Audiogon Forum 1- ASR 0

You can have a rematch anytime, with those creds you should do much better in the rematch, just answer the bell this time and post your system pics, components, and FR graph in your profile.

Otherwise that really long post of your impressive creds= just more hot air.

 

Yeesh.  This stuff is getting pretty childish.

Good sign this thread is in a death spiral. 

Time to abandon. 

See y'all....

 

 

 

I do NOT refuse to accept the validity of blind testing equipment, cables or tweaks. 

 

That's good.

However, I am unable to do blind testing.  So, I rely on my hearing. 

Ok, that's fine.  As I've argued, most of us don't have the time or set up or inclination to do blind testing.  Buy what you want, for whatever reason.

But it gives me plenty of reason to maintain skepticism if you happen to make claims for hearing things that are technically improbable.  My skepticism shouldn't stop you from buying whatever you want of course...but if for instance you said an expensive digital cable made Big Differences in your system vs a functioning cheap digital cable, I'm quite aware it is likely sighted bias at work, unless it could be shown you or someone else could reliably identify these changes "without peeking." ;-)

Not too bad in my opinion.  I also listen to my friends who have superior acoustic listening/interpretation ability.  They pinpoint problems, one who has Asperger and audio sound is his superiority in life.  His hearing is like a computer.  I don't inform my two Golden Ear friends what I have done/doing.  They tell me what they are hearing and often, what corrections should be made.  Try topping that with Blind Testing by the usual crowd of audiophiles.  They have really taught me to hear/listen better.  My wife is so used to decades of my cable testing  for the manufacturer that she automatically is skeptical of the sound whether it meets with her approval or something less.  She said I have trained her to hear sound as well as music.  Before me, she was fine listening to a boombox and car radio.  
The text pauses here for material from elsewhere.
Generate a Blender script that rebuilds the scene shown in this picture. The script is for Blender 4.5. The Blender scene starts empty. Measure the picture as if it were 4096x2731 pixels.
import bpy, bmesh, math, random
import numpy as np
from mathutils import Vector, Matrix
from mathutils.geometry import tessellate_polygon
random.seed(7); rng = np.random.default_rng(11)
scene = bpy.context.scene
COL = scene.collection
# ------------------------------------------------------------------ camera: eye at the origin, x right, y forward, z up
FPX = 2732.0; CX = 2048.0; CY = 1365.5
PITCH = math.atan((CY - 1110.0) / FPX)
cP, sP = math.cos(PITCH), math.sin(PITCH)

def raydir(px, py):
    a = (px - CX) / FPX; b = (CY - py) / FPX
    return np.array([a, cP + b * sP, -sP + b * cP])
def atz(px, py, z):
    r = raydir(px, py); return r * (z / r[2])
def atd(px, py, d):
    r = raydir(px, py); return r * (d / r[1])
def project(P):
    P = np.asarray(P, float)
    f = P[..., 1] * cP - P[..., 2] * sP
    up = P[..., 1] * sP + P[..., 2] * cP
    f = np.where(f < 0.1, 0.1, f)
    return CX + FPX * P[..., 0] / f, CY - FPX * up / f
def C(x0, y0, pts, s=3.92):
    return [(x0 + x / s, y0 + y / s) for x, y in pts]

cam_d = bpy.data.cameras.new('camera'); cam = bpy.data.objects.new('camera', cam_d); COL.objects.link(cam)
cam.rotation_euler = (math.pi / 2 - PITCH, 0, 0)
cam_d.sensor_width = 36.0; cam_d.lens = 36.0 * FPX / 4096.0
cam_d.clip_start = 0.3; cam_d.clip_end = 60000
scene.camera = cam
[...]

And the point that you don't want to acknowledge is that literally nothing you described in that paragraph protects you or anyone you mentioned from regular old perceptual biases in which you can hear things that aren't there.

Maybe that sounds dismissive to you.  But think of what your position will be when I might say "I don't hear a difference" with some gear change that you believe sounds different.  Your response will be dismissive of my hearing (or gear, or whatever), it won't act as any evidence against what you firmly believe because, as you've said, if you believe you heard it, it's true.

And, once again, I tend to buy gear essentially the same way you do, by listening to it, so we are not that far off as audiophiles.  I just try to maintain epistemic humility in the face of our perceptual fallibility, and acknowledge I could be wrong.